→ **DIRECTIVE**: Your task is to print exactly the lines from the line that contains "Model this scene in Blender with a Python script. Write" through the line that contains "from mathutils import Vector", with pictures left out.

→ **PROVIDED INFORMATION**:
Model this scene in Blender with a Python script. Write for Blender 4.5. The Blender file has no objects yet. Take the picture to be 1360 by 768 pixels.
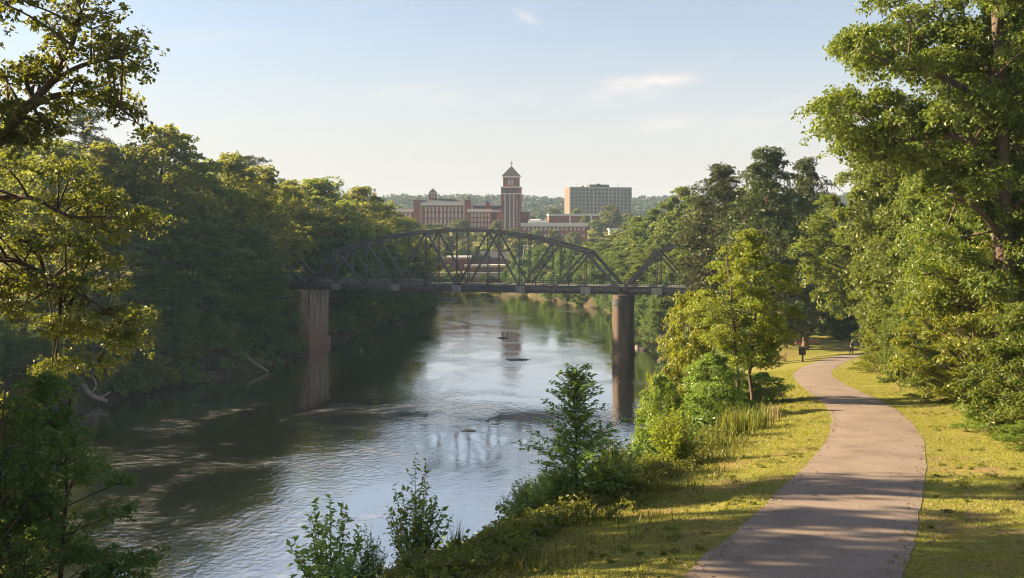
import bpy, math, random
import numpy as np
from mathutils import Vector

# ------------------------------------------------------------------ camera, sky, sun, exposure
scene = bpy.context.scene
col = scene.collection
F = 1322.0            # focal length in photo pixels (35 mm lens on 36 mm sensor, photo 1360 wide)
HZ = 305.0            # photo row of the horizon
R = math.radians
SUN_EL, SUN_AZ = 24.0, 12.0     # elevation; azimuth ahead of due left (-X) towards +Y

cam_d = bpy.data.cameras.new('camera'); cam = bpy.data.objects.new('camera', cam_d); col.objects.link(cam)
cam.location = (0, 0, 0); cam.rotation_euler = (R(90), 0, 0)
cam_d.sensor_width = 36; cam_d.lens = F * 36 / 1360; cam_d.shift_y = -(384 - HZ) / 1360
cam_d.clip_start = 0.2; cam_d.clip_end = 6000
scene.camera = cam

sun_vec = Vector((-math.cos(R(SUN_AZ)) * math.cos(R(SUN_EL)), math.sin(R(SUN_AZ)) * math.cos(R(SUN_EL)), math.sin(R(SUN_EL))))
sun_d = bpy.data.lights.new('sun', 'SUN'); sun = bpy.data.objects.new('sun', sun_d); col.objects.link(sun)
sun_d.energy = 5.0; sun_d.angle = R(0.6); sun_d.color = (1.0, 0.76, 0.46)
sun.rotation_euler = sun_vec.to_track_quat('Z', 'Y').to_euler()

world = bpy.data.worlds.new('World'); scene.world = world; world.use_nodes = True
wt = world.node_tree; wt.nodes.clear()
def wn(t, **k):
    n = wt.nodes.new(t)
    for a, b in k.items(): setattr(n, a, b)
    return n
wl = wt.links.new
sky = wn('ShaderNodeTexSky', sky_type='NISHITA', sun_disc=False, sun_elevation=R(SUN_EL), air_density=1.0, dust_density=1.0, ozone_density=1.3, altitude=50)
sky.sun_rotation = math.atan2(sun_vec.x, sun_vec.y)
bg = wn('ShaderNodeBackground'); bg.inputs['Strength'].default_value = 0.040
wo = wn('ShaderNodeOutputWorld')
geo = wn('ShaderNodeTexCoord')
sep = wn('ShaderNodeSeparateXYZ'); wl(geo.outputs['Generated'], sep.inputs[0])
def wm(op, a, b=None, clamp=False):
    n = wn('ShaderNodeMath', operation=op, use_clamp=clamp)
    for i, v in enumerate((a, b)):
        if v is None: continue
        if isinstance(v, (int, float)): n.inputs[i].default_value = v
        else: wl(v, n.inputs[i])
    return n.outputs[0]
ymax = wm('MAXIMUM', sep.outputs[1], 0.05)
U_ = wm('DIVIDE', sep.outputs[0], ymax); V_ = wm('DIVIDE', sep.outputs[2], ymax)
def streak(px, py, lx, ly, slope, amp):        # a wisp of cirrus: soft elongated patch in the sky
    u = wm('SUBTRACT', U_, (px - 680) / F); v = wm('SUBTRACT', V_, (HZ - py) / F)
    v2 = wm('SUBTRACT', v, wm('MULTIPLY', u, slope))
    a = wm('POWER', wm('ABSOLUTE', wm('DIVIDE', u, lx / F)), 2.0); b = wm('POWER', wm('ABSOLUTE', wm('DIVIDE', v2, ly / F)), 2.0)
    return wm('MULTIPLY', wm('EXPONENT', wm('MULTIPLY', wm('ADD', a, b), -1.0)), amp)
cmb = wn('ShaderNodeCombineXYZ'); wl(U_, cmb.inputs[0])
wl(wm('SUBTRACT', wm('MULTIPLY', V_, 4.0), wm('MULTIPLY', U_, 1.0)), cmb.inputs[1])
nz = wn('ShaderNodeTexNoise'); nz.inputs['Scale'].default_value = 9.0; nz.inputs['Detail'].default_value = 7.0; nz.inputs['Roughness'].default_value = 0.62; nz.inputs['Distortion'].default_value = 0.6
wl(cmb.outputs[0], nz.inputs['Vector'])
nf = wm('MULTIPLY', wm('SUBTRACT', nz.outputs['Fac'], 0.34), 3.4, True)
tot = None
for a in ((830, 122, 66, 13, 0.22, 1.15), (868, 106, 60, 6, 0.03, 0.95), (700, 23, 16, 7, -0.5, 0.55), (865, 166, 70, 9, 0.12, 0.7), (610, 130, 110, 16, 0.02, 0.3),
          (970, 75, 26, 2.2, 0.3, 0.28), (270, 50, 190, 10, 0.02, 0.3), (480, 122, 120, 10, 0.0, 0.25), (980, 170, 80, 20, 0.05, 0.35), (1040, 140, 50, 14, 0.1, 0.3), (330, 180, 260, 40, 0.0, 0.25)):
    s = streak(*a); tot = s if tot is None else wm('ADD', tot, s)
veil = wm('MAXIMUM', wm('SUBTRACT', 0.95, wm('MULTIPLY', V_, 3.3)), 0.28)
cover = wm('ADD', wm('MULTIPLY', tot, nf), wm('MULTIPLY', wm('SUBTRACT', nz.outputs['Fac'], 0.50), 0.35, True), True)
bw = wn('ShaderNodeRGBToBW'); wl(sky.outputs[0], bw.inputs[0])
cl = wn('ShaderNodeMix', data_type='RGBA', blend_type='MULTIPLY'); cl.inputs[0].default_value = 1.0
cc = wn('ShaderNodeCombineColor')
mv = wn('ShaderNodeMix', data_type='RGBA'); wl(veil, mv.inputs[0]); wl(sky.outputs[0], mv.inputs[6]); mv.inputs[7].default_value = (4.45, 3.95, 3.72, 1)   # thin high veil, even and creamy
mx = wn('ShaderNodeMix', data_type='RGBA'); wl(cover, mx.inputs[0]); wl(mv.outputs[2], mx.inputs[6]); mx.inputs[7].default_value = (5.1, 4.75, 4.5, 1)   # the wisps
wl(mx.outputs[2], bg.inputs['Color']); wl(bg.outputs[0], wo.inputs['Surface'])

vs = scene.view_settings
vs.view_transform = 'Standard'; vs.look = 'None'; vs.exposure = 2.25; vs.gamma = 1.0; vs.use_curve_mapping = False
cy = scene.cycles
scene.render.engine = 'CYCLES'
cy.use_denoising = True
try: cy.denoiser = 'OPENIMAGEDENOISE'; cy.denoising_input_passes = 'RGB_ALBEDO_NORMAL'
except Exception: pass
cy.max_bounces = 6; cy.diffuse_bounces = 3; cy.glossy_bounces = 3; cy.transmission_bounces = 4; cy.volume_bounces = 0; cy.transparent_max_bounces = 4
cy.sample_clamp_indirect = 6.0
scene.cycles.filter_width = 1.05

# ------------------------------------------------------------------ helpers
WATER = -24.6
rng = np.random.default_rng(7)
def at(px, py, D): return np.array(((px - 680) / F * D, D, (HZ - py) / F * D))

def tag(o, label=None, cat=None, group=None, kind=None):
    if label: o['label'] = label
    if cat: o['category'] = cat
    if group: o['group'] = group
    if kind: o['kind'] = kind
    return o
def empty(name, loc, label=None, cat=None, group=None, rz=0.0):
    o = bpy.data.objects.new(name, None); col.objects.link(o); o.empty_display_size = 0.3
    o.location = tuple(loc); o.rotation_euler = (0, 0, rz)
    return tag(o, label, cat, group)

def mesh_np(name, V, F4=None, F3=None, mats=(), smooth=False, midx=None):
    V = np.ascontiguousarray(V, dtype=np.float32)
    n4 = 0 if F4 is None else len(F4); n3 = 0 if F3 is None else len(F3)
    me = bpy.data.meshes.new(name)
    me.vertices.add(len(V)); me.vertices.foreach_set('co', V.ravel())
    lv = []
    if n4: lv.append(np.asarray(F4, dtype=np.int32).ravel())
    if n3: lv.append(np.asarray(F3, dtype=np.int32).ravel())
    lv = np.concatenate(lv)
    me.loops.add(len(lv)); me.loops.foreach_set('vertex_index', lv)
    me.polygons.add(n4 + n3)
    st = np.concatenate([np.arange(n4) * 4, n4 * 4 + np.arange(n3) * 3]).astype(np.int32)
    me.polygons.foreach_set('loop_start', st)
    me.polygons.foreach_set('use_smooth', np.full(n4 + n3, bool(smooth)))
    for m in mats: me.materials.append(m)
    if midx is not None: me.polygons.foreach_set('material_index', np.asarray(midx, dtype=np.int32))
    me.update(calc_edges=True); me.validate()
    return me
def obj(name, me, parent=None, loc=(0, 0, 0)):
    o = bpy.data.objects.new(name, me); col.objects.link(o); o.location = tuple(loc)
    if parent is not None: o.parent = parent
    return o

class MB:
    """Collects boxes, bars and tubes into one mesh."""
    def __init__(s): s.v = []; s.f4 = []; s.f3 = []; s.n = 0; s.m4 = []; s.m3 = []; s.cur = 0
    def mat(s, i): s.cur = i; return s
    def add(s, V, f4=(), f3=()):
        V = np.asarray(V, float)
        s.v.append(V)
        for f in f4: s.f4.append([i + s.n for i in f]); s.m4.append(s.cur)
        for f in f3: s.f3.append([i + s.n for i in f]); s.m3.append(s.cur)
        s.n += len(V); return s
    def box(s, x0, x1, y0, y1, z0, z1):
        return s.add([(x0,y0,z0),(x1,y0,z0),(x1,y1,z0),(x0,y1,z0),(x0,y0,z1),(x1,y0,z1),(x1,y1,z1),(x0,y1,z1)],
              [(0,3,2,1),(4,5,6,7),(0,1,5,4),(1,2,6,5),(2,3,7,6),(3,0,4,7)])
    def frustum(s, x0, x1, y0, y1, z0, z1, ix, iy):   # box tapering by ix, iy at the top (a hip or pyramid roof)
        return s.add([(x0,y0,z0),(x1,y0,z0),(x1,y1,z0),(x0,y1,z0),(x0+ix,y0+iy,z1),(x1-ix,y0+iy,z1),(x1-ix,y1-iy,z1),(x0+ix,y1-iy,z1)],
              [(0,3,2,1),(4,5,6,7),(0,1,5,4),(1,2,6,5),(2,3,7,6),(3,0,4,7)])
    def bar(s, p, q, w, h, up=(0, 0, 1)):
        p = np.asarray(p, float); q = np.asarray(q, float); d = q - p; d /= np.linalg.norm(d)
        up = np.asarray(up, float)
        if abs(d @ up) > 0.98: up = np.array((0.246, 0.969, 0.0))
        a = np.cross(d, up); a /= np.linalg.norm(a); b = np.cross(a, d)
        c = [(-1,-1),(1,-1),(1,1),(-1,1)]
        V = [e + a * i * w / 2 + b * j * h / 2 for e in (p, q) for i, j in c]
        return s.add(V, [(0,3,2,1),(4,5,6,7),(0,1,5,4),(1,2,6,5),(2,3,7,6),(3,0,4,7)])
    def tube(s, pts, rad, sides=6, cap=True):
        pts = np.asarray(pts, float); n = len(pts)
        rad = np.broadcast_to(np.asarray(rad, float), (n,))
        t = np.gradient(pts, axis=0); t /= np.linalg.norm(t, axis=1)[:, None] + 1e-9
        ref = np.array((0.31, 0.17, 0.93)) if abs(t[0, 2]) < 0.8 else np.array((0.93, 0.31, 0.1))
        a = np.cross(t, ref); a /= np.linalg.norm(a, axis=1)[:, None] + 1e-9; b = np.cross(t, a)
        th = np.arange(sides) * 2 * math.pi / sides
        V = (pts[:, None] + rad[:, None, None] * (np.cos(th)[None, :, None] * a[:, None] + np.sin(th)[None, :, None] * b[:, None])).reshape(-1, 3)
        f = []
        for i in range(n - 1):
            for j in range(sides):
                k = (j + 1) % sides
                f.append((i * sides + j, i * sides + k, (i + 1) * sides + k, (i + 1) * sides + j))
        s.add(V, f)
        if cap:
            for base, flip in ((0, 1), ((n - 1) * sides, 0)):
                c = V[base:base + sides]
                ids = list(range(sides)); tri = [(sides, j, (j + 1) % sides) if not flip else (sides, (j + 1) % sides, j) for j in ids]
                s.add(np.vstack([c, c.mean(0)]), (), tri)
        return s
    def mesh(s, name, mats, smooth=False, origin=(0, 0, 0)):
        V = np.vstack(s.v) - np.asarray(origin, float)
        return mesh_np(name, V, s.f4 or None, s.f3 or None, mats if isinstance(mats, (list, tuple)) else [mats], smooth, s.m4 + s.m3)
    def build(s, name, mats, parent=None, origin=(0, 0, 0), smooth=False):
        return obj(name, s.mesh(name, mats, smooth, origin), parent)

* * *

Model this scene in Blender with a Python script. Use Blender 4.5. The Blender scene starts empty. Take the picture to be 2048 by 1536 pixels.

→ **THE REPLY**:
Model this scene in Blender with a Python script. Write for Blender 4.5. The Blender file has no objects yet. Take the picture to be 1360 by 768 pixels.
import bpy, math, random
import numpy as np
from mathutils import Vector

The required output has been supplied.